子育てをしながら文庫活動や生協活動、合唱団など、多くの活動が始まっていった。
その中で『もしもししんぶん』は読者層を広げていったのですね。
五来 ありがとうございます。
『もしもししんぶん』は八王子市松が谷の小さな都営団地で始まりました。
私たち家族は、以前は中野区に住んでいてご近所は皆顔見知りでしたが、新しい団地は扉一つで閉ざされてしまう環境。
母は、主婦同士がつながれる場があれば、もっと豊かな生活ができるのでは、という思いから始めたそうです。
女性が生き生きと活躍できる社会がとても大切ですから、『もしもししんぶん』がそのお役に立てていましたら幸いです。
◆市長がYouTuber!?
五来 市長は今中学生だとしたら何をしたいですか?
阿部 私は公民館で「ここに泉あり」という市民オーケストラの発展を描いた映画を見たのですが、それをきっかけに中学生の頃8ミリ映画を作りたいなと思ったんです。
でも今のようにパソコンなどがない時代だったので、表現する手段として新聞をよく作っていました。
だから今、私が中学生なら、きっとYouTuberになって番組を作っているかな。
地球沸騰化で生態系や人間の暮らしがどう変化していくのか、調べて分析して、難しい話をやわらかく説明して、大人たちに警鐘を鳴らしたい。
そういうことをしていると思います、きっと。
◆10年後の多摩ニュータウン
五来 では10年後、どのようなまちに…とお考えですか?
阿部 世の中が大きく変わっていく中で、私たちが今は常識だと思っていることがガラッと変わるのが、10年後だと思います。
ただし、明るい未来だけを語るのは難しい。特に地球沸騰化、気候の問題については、台風が巨大化したり、線状降水帯や竜巻、災害級の猛暑などこれまで経験したことのないような自然環境の変化があるでしょうね。
また、あらゆる分野での担い手不足も深刻です。
だからやはりそれを見据えた未来への投資をしっかりすることが、持続可能なまちづくりにおいてとても重要だと感じています。
五来 まちにとって担い手は、とても重要な存在です。
サークルや地域活動、商店は、時を経て築き上げた方々の想いや事業・活動を継承し、新たな視点を加えて発展させていける〝人のつながり〟がとても重要です。
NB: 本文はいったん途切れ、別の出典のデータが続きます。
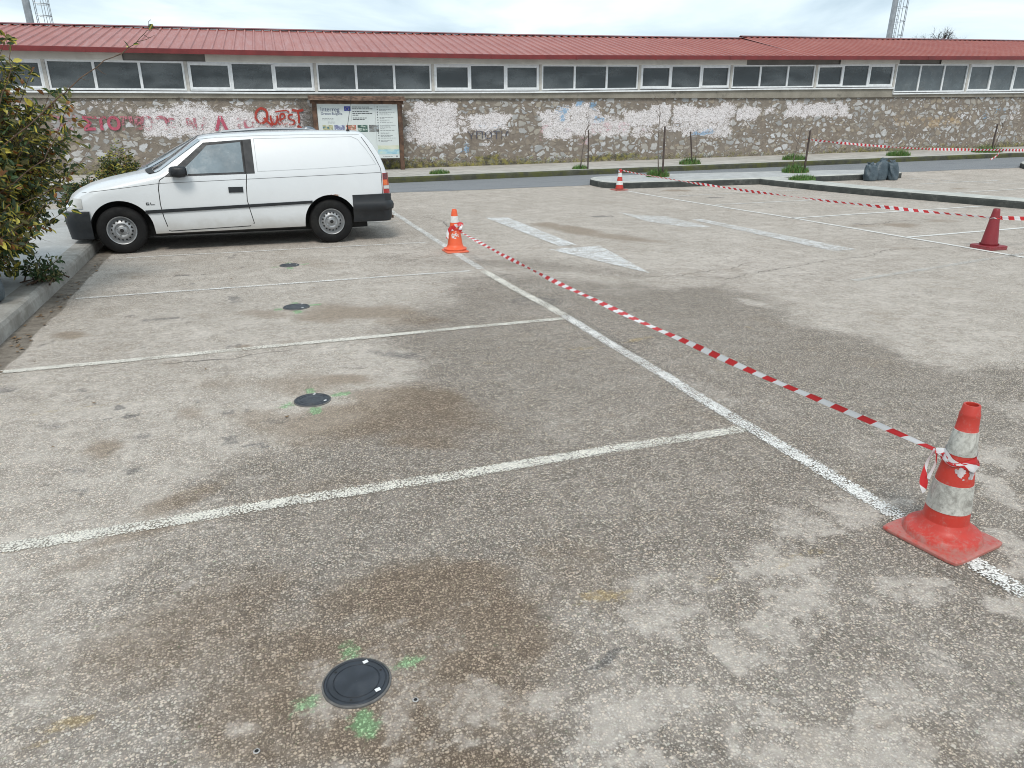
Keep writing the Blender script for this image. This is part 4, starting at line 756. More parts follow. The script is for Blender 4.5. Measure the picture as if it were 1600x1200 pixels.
for dx,dz,L_ in ((-1.,.38,1.9),(-.45,.75,1.4),(.1,.8,1.3),(.5,.7,1.4),(1.,.38,1.7),(1,.1,1.5),(-1,.1,1.7)): grow(b,Vector((0,0,6.7+.5*abs(dz))),Vector((dx,rd.uniform(-.4,.4),dz)),L_*1.0,.12,4,rd,.03,.5)
b.build('crown',M_bark,bt)
# ---------------- cars: lofted bodies
M_white=None
def carpaint(name,c,dirt=(.35,.31,.25),rough=.28,coat=.6,rust=False):
    t=NT(name); v=t.obj(); z=t.sep(v)[2]; n=t.noise(v,3,6,.65); nf=t.noise(v,30,4,.7)
    col=t.mix(t.mr(n,.35,.75,0,.25),c,tuple(x*.86 for x in c))
    d=t.math('ADD',t.mr(z,.55,.18),t.math('MULTIPLY',t.math('SUBTRACT',n,.55),1.2)); col=t.mix(t.mr(d,.1,1.1,0,.5),col,dirt)
    col=t.mix(t.mr(nf,.68,.8,0,.18),col,(.4,.38,.33))
    if rust:
        x=t.sep(v)[0]; k=t.math('MULTIPLY',t.mr(t.math('ABSOLUTE',t.math('SUBTRACT',x,1.12)),.2,.02),t.mr(t.math('ABSOLUTE',t.math('SUBTRACT',z,.648)),.035,.0))
        col=t.mix(t.mr(t.math('ADD',k,t.math('SUBTRACT',t.noise(v,40,5,.7),.5)),.62,.85,0,.9),col,(.22,.10,.05))
    t.base(col); t.rough(t.mr(n,.3,.7,rough,rough+.15)); t.b.inputs['Coat Weight'].default_value=coat; t.b.inputs['Coat Roughness'].default_value=.12; return t.mat
M_white=carpaint('white_van_paint',(.67,.69,.705),rust=True); M_carsil=carpaint('slate_car_paint',(.10,.125,.155),rough=.25,coat=1.)
M_blackpl=simple('dark_bumper_plastic',(.012,.0145,.018),.5,var=.15,dirt=(.05,.05,.047),dirtamt=.25)
M_gap=simple('black_rubber',(.02,.02,.02),.8)
M_well=simple('wheel_well',(.02,.02,.02),.9)
M_rub=simple('tyre_rubber',(.010,.010,.0105),.8,var=.2,spec=.25,dirt=(.045,.042,.036),dirtamt=.3)
M_rim=simple('steel_rim',(.36,.37,.38),.42,metal=.55,var=.12,dirt=(.14,.12,.1),dirtamt=.45)
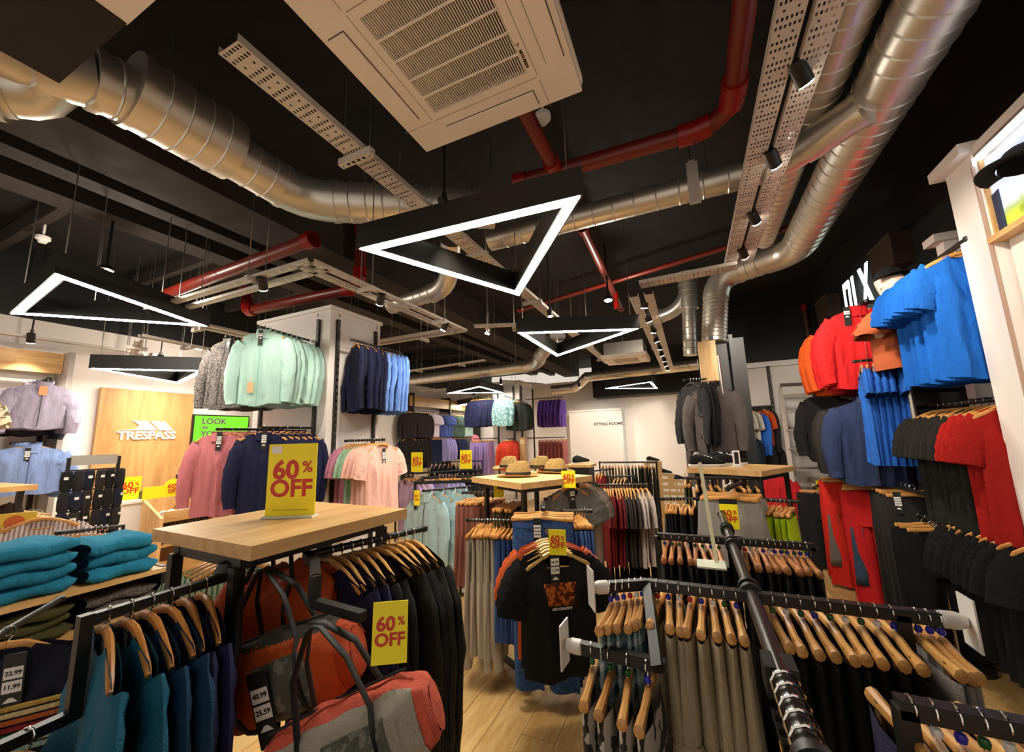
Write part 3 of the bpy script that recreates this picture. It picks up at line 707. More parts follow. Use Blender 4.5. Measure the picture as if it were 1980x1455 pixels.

私たちがそのつながりを創出していく役割を担いたい、と常に考えています。
阿部 そういう時代だからこそ、活字メディアとデジタルメディアを併せ持つ『もしもししんぶん』という、大切な表現の場、自由な言論の場が重要です。
コミュニティーを育むことはもちろん、一緒に読んでいる仲間がいるということによって勇気づけられ、力づけられ、希望が持てる人もいるでしょう。
『もしもししんぶん』の役割が、これからさらに大きくなっていくと思います。よろしくお願いします。
五来 気を引き締めて頑張ります。本日はありがとうございます。